Whitey Bulger’s family loses attempt to sue over prison transfer that saw him beaten to death

Boston crime boss went on run for 16 years before being arrested in California at age of 81

Graeme Massie
Los Angeles
Friday 21 January 2022 19:01 GMT
(Getty Images)

Whitey Bulger’s family has lost its attempt to sue the US government over the prison transfer that saw the notorious organised crime boss beaten to death.

The 89-year-old Boston crime boss, whose real name was Jame Bulger, was beaten to death in a federal prison in West Virginia in 2018, on the same day he was transferred there.

His family had sued the Bureau of Prison’s and 30 unnamed members of the prison system for failing to protect Bulger by moving him to the prison at Hazelton, which they say was known for inmate violence.

But US District JudgeJohn Preston Bailey in Wheeling granted the government’s motion to dismiss the lawsuit, ruling that federal law does not allow the family to sue over the decision to move Bulger.

The family claimed that the government knew that Bulger, who was also an FBI informant, had been labelled a “snitch” and was at risk but did not do enough to protect him.

“Through its frequent legislation in the areas of prison housing and prisoner litigation, Congress had many opportunities to create a damages remedy for situations where a housing decision leads to injury.

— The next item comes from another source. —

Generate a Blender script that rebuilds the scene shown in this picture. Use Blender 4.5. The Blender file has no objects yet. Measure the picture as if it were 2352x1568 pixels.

But it did not do so,” Judge Bailey wrote.

“Instead, it has repeatedly limited judicial authority to review BOP housing decisions and to entertain claims brought by prisoners.”

Bulger was the head of the Boston-based Irish-American crime organisation, the Winter Hill Gang, and informed on the New England mafia.

He fled Boston in 1994, and after 16 years on the run was arrested at the age of 81 in Santa Monica, California.

In 2013 he was convicted of participating in 11 murders and a string of other crimes, and served his sentence in Florida and Arizona before being transferred to West Virginia.

“Predictably, within hours of his placement in general population at Hazelton, inmates believed to be from New England and who are alleged to have Mafia ties or loyalties, killed James Bulger Jr utilising methods that included the use of a lock in a sock-type weapon,” the lawsuit, filed in 2020, stated.